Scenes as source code
>> begin

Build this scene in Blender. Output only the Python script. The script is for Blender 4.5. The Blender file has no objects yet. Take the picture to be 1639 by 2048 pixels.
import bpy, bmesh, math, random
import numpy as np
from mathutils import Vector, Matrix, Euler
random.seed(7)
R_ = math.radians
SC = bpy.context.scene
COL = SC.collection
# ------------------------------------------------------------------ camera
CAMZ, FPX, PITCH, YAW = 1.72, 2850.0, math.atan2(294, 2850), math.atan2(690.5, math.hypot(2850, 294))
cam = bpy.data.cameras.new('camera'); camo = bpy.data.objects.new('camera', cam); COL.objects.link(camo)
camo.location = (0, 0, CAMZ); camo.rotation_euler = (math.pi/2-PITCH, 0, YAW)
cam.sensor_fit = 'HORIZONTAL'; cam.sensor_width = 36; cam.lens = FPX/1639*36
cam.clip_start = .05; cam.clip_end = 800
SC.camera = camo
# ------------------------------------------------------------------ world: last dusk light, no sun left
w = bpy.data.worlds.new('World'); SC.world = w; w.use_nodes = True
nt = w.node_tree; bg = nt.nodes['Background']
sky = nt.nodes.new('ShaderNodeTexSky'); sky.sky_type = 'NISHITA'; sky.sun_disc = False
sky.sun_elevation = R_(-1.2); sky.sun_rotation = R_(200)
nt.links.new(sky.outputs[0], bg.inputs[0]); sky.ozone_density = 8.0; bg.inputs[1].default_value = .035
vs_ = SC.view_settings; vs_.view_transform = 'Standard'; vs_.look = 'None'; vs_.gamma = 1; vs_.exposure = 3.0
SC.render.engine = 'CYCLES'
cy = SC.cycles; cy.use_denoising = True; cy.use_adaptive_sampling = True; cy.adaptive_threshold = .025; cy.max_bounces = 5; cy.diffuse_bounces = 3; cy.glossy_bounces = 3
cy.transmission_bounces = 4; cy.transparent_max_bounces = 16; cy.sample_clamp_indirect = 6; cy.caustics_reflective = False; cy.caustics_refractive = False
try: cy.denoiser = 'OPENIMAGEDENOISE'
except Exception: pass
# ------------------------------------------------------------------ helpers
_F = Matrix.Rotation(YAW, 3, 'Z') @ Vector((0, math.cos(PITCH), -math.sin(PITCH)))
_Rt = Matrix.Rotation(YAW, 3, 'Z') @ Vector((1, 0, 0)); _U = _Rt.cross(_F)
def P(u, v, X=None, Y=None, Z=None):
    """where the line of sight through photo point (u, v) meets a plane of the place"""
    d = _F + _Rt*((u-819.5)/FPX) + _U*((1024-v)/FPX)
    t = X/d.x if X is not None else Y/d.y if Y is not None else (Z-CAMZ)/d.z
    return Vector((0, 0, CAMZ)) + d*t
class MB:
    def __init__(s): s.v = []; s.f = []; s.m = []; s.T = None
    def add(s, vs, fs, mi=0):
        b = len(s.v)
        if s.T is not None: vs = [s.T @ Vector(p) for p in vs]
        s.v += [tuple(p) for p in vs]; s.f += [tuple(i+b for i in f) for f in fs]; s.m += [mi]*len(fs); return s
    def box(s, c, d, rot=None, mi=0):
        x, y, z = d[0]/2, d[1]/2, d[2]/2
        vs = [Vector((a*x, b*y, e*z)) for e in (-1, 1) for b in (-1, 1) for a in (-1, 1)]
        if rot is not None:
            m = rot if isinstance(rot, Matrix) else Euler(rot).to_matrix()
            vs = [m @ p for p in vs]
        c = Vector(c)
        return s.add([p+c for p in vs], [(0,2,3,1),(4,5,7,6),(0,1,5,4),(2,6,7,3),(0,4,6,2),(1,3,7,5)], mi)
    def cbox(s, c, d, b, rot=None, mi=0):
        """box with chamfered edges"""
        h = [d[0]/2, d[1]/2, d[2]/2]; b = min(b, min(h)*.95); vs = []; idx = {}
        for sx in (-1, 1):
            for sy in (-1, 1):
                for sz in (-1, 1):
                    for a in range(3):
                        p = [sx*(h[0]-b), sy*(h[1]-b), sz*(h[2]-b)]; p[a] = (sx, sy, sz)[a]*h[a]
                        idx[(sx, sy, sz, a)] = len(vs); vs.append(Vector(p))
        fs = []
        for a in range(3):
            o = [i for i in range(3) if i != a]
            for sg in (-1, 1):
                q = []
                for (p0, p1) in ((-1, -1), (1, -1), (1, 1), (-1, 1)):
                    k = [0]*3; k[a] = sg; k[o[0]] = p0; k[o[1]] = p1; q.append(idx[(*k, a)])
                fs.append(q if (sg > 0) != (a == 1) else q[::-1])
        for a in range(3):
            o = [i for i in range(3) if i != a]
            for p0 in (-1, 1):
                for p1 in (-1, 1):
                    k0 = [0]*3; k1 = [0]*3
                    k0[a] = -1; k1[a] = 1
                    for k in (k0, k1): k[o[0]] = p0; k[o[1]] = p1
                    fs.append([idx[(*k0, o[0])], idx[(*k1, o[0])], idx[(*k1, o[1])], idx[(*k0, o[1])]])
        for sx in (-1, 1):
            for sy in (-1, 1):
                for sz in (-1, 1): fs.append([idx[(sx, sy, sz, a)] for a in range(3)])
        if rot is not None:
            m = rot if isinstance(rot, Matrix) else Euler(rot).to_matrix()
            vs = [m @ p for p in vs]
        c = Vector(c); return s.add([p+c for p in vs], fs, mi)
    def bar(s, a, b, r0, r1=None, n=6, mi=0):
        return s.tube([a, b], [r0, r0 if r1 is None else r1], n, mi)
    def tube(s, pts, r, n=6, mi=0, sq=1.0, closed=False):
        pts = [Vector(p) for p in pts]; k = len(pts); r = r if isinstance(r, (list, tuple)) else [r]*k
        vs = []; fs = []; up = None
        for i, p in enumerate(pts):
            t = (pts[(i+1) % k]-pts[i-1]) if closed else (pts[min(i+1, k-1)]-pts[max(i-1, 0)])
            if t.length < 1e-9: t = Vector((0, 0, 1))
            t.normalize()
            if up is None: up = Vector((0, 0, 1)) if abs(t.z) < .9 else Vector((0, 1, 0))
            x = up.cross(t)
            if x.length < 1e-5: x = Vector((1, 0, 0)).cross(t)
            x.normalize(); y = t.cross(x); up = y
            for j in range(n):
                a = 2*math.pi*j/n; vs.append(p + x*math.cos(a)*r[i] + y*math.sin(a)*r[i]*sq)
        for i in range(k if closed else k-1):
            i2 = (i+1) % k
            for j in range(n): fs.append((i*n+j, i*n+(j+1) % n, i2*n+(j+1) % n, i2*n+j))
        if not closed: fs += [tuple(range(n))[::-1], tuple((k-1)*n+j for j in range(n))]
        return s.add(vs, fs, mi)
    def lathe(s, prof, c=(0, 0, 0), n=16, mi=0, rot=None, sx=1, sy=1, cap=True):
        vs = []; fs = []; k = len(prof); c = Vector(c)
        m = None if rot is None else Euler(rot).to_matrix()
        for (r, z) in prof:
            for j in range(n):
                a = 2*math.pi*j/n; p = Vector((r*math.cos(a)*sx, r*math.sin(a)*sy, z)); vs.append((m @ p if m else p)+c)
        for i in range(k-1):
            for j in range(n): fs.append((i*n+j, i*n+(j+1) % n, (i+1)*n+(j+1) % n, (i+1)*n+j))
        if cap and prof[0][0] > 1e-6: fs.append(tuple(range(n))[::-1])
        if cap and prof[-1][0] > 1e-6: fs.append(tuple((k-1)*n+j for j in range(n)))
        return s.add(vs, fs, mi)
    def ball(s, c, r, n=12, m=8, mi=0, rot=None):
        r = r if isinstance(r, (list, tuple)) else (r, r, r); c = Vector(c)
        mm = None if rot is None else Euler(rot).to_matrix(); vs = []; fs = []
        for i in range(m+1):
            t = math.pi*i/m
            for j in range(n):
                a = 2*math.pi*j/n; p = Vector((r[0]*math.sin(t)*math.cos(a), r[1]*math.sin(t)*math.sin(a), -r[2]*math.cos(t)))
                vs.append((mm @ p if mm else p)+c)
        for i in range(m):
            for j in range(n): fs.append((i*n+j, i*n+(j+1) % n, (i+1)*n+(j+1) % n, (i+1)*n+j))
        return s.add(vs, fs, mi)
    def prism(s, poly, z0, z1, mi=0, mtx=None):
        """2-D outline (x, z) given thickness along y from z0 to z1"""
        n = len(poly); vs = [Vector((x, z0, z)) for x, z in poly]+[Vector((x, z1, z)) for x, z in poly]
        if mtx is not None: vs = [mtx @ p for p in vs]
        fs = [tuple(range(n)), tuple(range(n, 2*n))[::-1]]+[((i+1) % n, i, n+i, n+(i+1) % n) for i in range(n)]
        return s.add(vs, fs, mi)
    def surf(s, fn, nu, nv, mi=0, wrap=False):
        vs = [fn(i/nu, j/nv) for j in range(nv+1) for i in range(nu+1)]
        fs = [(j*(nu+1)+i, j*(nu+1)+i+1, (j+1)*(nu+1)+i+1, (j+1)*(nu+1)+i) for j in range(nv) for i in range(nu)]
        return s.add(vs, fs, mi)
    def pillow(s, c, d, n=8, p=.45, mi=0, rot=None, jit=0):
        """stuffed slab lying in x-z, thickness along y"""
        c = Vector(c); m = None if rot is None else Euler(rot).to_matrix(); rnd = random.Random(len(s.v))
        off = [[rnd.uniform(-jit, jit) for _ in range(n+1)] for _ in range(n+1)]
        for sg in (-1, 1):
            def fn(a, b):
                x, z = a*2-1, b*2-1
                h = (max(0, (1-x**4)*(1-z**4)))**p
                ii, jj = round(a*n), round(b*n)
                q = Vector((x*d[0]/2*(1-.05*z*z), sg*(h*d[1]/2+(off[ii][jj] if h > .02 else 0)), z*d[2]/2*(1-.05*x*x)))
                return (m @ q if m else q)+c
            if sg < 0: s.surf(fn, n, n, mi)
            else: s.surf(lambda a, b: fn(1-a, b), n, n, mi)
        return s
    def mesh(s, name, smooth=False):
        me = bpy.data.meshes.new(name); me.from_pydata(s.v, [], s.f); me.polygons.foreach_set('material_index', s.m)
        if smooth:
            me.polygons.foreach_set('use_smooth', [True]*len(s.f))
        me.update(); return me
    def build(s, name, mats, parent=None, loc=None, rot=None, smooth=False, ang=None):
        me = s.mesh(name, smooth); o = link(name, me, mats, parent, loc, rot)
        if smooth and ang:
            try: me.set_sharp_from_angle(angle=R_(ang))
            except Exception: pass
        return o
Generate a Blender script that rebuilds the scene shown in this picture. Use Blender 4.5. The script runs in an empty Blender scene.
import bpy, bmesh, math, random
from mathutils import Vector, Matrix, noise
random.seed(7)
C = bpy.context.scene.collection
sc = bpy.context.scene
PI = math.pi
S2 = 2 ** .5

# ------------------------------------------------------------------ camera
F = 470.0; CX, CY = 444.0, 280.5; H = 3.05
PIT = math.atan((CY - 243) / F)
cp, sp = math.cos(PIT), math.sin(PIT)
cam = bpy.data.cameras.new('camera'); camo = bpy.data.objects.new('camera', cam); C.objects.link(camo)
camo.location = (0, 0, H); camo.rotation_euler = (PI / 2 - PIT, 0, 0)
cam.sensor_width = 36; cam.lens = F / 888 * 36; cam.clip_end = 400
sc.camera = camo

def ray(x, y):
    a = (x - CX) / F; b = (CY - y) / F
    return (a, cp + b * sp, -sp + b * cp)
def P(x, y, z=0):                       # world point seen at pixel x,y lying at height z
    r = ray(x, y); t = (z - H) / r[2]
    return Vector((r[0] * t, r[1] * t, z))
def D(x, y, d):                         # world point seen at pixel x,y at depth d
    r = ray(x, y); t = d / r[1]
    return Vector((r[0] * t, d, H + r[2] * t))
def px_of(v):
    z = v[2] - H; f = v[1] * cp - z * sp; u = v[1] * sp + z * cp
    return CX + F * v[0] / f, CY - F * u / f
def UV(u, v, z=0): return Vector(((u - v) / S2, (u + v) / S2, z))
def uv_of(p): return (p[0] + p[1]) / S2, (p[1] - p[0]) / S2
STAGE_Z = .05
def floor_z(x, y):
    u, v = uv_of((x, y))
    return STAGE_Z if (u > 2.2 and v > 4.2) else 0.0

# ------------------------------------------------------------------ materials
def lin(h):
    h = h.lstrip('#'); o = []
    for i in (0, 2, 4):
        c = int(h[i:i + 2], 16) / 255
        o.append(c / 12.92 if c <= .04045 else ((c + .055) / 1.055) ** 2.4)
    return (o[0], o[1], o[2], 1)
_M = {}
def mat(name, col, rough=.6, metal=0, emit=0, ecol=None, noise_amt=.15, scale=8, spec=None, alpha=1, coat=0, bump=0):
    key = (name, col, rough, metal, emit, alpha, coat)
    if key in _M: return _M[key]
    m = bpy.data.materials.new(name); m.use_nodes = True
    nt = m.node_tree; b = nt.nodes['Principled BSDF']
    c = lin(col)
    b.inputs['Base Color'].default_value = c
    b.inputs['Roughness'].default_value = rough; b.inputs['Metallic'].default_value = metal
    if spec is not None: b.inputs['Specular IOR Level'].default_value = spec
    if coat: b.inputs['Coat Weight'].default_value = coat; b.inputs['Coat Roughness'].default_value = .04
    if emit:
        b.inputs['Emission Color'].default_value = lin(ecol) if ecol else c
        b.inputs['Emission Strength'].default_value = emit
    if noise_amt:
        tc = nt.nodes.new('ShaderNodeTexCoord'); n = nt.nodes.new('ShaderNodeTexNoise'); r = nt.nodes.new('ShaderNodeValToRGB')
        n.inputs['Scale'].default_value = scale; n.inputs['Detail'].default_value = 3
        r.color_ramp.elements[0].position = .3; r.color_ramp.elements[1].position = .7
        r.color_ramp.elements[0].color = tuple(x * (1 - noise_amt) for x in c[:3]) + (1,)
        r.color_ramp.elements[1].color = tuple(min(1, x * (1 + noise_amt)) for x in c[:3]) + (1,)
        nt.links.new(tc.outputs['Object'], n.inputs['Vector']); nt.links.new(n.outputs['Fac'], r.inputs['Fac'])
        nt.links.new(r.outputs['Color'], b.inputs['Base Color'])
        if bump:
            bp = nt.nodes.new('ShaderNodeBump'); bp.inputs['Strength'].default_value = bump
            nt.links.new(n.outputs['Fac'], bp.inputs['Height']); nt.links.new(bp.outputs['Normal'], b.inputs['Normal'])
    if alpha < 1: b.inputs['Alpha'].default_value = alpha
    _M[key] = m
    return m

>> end

Scan the listing above. Collect all lines with the word "picture".

Written solution
Build this scene in Blender. Output only the Python script. The script is for Blender 4.5. The Blender file has no objects yet. Take the picture to be 1639 by 2048 pixels.
Generate a Blender script that rebuilds the scene shown in this picture. Use Blender 4.5. The script runs in an empty Blender scene.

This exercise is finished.